Manolo alquiló una habitación junto con un compañero albañil, y El Pipo le encontró un empleo de mozo de recados en una marisquería, a fin de que pudiese seguir viviendo mientras él le buscaba una corrida.

Movilizando todos los recursos de su astucia, el hombre que había visto morir a Manolete emprendió la tarea de instalar al mísero y desconocido huérfano andaluz en el trono vacante del maestro. Como un viajante de comercio, empezó a recorrer las calles de Madrid y todos los bares frecuentados por aficionados a los toros, en busca de un comprador para la única mercancía que tenía por vender: el valor de un pobre torero. Con su sempiterno sombrero, con un cigarro —generalmente apagado en consideración a sus desdichas económicas— entre los dientes, con un desmesurado pañuelo asomando del bolsillo de su chaqueta, y envuelto todo él en una capa de agua de Colonia barata, El Pipo hacía su ronda diaria con la majestad de un monarca desterrado en busca de una nueva Corte. Con el jactancioso aplomo de que sólo él era capaz, proclamaba ante todos los que querían escucharle las virtudes del joven que, bajo su tutela, revolucionaría la fiesta brava. Sereno, confiado, sin dar el menor indicio de su precaria situación económica, El Pipo plantó sus cañas bien cebadas y esperó a que picase algún pez.

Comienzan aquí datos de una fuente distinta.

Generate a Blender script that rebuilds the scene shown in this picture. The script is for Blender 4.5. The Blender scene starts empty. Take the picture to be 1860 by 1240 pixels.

Desgraciadamente, empero, se demostró que, aquella temporada, era mucho más difícil vender un torero que una caja de mariscos. Sus colegas conocían sobradamente a El Pipo para tomarse en serio sus pomposas declaraciones. Su último genio no era más que el sucesor de toda una estirpe de fenómenos que, según aquel hombre jovial y jactancioso, tenían que armar una revolución en el toreo…, y que no le habían durado más que un par de toros.

Fracasado en sus esfuerzos para lanzar a Manolo en Madrid, El Pipo emprendió una nueva acción que le pareció completamente lógica: buscar una corrida para Manolo en la tierra que lo había visto nacer: Andalucía. Lió, pues, sus bártulos y salió para Sevilla, donde acababa de empezar la Feria anual que atraía a sus adornadas calles a la flor y nata de la fiesta brava.